I am a fan of process. Whether physical or sociological, I like the journey.
I’m a fan of process monitoring too. Improvements can be made in most systems if we act on both our leading effectiveness and process efficiency measures.
I’ll stop the infinite regress with my fandom of the process of designing process monitoring. This is not as nerdy as it seems, especially when it is called by its common name—gamifying.
One important component of any great game is that it has a fair points system that measures participants’ skill and encourages them to greater levels of achievement. In business this can be product yield or profitability, sprint execution timeliness or contractual recurring revenue, increased output, improved quality, or reduced costs; personally we might measure our hours of practice, reduced cholesterol, or—in terms of my to-do list—karma points!

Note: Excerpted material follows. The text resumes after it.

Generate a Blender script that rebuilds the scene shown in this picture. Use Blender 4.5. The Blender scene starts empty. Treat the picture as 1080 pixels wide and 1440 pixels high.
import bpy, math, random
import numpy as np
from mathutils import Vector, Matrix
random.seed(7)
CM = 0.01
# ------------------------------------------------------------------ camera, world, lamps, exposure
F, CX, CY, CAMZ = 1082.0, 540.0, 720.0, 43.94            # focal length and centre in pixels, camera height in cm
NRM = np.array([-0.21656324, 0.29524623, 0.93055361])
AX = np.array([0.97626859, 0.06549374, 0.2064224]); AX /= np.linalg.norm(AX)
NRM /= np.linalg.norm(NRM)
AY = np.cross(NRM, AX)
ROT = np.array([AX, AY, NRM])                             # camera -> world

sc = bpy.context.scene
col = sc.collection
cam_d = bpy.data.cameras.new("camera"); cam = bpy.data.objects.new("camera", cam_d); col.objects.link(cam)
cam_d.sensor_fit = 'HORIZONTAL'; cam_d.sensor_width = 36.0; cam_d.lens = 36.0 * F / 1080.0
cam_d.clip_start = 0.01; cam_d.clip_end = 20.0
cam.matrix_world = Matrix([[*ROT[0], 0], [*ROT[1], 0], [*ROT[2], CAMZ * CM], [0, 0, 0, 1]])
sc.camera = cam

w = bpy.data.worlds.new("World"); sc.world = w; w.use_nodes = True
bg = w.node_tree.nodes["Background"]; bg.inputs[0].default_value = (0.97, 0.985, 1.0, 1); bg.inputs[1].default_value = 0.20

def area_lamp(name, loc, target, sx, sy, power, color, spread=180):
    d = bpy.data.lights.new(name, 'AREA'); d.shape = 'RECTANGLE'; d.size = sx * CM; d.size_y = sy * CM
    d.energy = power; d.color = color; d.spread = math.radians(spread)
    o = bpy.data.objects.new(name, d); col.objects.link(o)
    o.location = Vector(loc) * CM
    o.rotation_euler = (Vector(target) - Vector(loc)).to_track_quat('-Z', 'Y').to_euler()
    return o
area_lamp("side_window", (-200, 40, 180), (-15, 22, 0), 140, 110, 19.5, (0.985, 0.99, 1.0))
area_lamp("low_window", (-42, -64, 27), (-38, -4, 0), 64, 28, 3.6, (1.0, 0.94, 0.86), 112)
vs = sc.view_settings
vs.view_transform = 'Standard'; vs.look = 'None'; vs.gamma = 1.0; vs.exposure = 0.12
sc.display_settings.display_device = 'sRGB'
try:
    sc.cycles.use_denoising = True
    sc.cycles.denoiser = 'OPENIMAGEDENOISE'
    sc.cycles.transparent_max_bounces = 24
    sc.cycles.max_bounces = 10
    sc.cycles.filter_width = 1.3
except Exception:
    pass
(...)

Todoist (not an affiliate link) is a great To-Do list that gamifies the planning and execution of tasks into karma points. At an average of 20 points per day, the achievement of karmic enlightenment in execution (50,000 points) took me (with a year-long hiatus to try other to-do lists) over 9 years to accomplish.
9 years, 5 months, 2 weeks, 5 days after you first started your Todoist journey on Jun 28 2013, you’ve joined just 0.05% of all Todoist users to ever reach Todoist Karma Enlightenment.
I wrote a book, ran a marathon, changed jobs, bought a new house and made a few renovations, went on a few overseas vacations, and lots of other fun stuff thanks (in part) to my pursuit of execution enlightenment—a journey of 50,000 well-gamified, monitored process management points!